Leland Sun, managing director of Pan Asian Mortgage, said with the present outlook for the market some homeowners could be better off quitting the market now - particularly if they were holding investment properties - and re-entering later.

“In the past, the Hong Kong property market has lagged events on the stock market by several months and most industry experts would probably agree that property prices could fall a further 25 per cent or more in the coming six to 12 months,” he said. Since reaching a historical high of 31,958 points in late October last year, the Hang Seng Index has see-sawed in volatile trading conditions and closed at 18,872 points yesterday.

Nicholas Brooke, chairman of Professional Property Services Group, said most investors and end-users were now adopting a wait-and-see attitude.

“It may not therefore be practical to contemplate sale until we see some resolution to the current financial market difficulties,” Mr Brooke said.

“Most analysts seem to consider that we are in a bumpy road for the next 12 to 18 months.”

They also forecast a bleak outlook for the grade-A office market.
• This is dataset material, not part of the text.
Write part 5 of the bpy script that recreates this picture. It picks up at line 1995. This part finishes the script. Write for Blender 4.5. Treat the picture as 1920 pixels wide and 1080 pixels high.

Mr Tong predicted prices at No9 Queen’s Road Central would tumble 44 per cent to HK$10,000 per square foot from a high of HK$18,000 per square foot late last year, while Lippo Centre dropped 30 per cent to HK$9,000 per square foot from HK$13,000 per square foot last month.

Mr Leong believed merchant banks hit by the financial crisis would be forced to relocate to areas with lower rents, which would put downward pressure on grade-A office rental, and prices in Admiralty would fall at least 10 per cent.

But he said a correction in the retail leasing sector would not take place until the second half of next year as supply was limited in prime locations.

David Watt, chairman for North Asia at DTZ, said it was impossible to predict the full extent of the impact on the Hong Kong real estate occupational market.

“Only one thing is for sure, it won’t be positive,” he said.